The European Union Bloc, which is ruled by unelected leaders and dictates the law for all in Europe, was sponsored by our supreme unelected comrade Brown.
The collective union is now one single entity and by joining the centralised control manifestation, Comrade Brown has effectively discarded hundreds of years worth of British sovereignty and law in one fell swoop.
Unelected leader Comrade Brown made a rousing speech for the party over dinner at the EU headquarters in Brussels about his role in dictating the fate of all in Britain.
“I, Comrade to the Union of European central government, relinquish the British people from sovereign British laws so they are ultimately controlled from Brussels. After hundreds of years of useless concepts like democracy, sovereignty and Britishness, I have finally discarded these failing systems for the final solution – One World Government in Europe.”
The glorious meal, attended by Comrades Psykozy and Merkel, consisted of cabbage soup and a wonderful pickled cabbage main course. Our great leader was shown to eat the same food as us Proles and was applauded when he burped his approval.
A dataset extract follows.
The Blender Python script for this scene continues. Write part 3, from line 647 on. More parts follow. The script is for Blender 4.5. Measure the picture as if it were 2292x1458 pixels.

After the meal, Comrade Brown was presented with a bottle of weak ale brewed in Sector 101 (used to be called Northern Britain) as a gesture of our supreme leaders true courage in leadership.
The new European constitution is the same as the old one, but with a different name and has been embraced wholeheartedly by supreme unelected Comrade Brown.
The New World Order and one-party system is the final nail in the coffin for British sovereignty and, what’s more, the British people have no say in their destiny now and will never have any say in their destiny in the future.
Notice: B64114 INGSOCK Long Live the Gordo!